— START Source excerpt —

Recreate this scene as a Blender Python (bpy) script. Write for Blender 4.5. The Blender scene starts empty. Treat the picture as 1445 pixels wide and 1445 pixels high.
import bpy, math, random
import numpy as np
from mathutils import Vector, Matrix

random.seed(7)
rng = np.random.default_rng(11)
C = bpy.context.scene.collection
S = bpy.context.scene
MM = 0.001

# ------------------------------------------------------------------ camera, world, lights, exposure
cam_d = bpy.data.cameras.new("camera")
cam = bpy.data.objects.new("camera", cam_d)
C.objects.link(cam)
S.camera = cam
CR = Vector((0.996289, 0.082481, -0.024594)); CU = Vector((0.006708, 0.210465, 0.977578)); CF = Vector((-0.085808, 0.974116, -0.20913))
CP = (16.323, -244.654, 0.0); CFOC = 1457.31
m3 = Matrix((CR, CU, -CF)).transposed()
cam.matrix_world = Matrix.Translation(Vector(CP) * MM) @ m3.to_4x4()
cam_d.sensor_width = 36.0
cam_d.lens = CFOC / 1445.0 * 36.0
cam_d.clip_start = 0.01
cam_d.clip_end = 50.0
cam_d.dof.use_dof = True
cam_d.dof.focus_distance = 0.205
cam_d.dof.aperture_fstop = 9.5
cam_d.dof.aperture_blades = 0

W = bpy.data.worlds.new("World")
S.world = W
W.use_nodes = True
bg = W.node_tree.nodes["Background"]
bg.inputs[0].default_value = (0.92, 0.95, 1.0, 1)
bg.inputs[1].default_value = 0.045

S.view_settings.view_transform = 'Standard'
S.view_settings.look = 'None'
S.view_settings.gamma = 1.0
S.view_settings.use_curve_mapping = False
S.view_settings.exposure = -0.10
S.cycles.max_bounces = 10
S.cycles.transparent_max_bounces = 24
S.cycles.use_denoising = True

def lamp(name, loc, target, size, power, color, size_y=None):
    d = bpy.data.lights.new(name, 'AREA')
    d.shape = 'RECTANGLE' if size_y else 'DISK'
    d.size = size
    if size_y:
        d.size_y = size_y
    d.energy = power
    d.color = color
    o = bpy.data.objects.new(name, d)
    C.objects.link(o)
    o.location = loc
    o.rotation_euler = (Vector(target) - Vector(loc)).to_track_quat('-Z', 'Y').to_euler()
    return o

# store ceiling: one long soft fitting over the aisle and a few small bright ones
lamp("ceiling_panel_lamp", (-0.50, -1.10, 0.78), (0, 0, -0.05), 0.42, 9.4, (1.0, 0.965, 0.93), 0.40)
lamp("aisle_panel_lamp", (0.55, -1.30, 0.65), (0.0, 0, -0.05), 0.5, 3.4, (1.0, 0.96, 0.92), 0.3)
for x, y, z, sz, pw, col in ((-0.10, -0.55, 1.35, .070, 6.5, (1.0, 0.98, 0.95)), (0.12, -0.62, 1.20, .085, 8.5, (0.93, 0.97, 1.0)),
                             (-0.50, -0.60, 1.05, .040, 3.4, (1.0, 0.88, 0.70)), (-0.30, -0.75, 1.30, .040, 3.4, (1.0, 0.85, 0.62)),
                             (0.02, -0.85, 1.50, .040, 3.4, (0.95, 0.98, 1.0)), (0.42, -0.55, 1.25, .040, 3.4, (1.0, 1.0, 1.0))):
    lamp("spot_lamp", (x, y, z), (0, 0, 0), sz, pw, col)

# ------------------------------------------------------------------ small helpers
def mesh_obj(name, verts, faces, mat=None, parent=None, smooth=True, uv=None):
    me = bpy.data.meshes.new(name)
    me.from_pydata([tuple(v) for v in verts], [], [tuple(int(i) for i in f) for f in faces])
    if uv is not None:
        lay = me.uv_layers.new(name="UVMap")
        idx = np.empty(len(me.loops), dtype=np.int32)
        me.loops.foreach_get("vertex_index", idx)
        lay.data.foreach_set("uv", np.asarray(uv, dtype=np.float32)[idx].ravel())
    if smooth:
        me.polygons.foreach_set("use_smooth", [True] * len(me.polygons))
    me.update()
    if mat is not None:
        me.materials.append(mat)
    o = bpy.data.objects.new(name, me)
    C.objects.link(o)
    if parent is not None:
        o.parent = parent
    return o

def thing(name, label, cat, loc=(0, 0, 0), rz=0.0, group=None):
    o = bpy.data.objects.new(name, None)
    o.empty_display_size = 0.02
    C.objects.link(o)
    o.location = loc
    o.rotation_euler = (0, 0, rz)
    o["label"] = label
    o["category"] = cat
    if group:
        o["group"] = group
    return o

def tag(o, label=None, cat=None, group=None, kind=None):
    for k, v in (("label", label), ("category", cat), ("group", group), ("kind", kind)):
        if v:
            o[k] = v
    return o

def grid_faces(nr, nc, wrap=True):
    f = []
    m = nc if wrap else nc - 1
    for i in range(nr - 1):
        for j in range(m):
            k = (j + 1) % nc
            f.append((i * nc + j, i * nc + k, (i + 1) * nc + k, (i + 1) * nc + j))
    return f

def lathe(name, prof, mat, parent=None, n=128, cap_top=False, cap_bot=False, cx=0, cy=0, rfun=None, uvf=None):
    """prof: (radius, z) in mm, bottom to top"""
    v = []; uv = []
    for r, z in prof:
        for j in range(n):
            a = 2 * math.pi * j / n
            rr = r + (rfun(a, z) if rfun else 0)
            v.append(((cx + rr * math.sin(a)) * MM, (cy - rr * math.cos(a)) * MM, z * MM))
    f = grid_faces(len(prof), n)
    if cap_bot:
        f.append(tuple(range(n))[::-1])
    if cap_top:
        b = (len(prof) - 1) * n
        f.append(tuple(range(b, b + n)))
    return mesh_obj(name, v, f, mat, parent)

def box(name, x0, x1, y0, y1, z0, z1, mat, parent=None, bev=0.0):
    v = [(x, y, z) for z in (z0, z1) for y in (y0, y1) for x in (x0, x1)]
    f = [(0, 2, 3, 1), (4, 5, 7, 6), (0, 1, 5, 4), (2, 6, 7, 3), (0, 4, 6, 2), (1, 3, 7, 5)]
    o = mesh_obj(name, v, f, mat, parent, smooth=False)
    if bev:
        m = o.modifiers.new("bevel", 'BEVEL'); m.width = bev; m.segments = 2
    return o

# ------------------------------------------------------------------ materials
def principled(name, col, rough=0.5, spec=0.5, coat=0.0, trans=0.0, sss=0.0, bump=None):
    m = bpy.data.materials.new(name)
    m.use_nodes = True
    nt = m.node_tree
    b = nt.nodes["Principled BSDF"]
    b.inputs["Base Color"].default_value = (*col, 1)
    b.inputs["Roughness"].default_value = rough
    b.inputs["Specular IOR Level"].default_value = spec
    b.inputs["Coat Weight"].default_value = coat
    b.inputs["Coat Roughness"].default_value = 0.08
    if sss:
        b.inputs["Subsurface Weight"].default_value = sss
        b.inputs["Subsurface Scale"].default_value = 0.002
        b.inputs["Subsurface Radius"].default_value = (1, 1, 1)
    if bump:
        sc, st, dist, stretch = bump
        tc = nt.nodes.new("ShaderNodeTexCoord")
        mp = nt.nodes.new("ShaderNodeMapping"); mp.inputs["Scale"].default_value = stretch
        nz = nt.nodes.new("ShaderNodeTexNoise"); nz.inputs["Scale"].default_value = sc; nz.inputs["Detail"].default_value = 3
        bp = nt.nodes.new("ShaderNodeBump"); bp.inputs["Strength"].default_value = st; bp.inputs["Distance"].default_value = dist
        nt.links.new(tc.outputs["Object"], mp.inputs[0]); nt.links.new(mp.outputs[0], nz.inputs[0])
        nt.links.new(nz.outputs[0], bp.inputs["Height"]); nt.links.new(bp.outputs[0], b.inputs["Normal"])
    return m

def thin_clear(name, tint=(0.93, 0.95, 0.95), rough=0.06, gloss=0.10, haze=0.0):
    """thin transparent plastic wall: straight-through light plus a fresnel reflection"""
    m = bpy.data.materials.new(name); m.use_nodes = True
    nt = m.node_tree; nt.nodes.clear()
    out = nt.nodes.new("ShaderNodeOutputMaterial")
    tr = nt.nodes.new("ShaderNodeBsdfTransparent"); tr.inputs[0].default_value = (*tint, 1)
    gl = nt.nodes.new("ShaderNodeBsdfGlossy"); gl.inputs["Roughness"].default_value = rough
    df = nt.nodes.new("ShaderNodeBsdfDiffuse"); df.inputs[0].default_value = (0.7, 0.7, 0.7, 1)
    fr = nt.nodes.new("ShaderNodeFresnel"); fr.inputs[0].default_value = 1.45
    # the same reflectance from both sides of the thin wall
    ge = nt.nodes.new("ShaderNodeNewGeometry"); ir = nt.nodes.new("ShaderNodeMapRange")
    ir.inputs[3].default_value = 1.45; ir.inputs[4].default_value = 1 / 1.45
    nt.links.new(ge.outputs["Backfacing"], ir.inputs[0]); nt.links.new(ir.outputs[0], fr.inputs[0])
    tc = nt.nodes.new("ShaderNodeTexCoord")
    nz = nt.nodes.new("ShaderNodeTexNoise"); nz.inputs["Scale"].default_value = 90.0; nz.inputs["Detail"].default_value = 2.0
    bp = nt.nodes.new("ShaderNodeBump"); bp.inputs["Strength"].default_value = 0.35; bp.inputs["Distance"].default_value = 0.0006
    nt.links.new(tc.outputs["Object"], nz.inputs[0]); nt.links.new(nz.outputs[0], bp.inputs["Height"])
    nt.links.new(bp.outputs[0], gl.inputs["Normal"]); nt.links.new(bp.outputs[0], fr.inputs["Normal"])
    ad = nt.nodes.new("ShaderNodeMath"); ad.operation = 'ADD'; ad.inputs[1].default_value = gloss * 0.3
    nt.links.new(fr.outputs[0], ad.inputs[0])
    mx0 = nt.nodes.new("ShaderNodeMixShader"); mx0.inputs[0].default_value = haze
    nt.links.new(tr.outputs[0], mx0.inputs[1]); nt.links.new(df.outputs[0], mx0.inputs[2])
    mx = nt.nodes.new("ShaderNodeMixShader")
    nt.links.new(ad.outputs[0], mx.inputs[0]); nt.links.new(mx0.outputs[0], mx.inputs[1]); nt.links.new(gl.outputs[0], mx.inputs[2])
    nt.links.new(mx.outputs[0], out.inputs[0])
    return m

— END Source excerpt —

Set task: From the opening line of the data above, please print each line as written up to and including the line that contains "bg.inputs[1].default_value = 0.045", and nothing more.

Response:
Recreate this scene as a Blender Python (bpy) script. Write for Blender 4.5. The Blender scene starts empty. Treat the picture as 1445 pixels wide and 1445 pixels high.
import bpy, math, random
import numpy as np
from mathutils import Vector, Matrix

random.seed(7)
rng = np.random.default_rng(11)
C = bpy.context.scene.collection
S = bpy.context.scene
MM = 0.001

# ------------------------------------------------------------------ camera, world, lights, exposure
cam_d = bpy.data.cameras.new("camera")
cam = bpy.data.objects.new("camera", cam_d)
C.objects.link(cam)
S.camera = cam
CR = Vector((0.996289, 0.082481, -0.024594)); CU = Vector((0.006708, 0.210465, 0.977578)); CF = Vector((-0.085808, 0.974116, -0.20913))
CP = (16.323, -244.654, 0.0); CFOC = 1457.31
m3 = Matrix((CR, CU, -CF)).transposed()
cam.matrix_world = Matrix.Translation(Vector(CP) * MM) @ m3.to_4x4()
cam_d.sensor_width = 36.0
cam_d.lens = CFOC / 1445.0 * 36.0
cam_d.clip_start = 0.01
cam_d.clip_end = 50.0
cam_d.dof.use_dof = True
cam_d.dof.focus_distance = 0.205
cam_d.dof.aperture_fstop = 9.5
cam_d.dof.aperture_blades = 0

W = bpy.data.worlds.new("World")
S.world = W
W.use_nodes = True
bg = W.node_tree.nodes["Background"]
bg.inputs[0].default_value = (0.92, 0.95, 1.0, 1)
bg.inputs[1].default_value = 0.045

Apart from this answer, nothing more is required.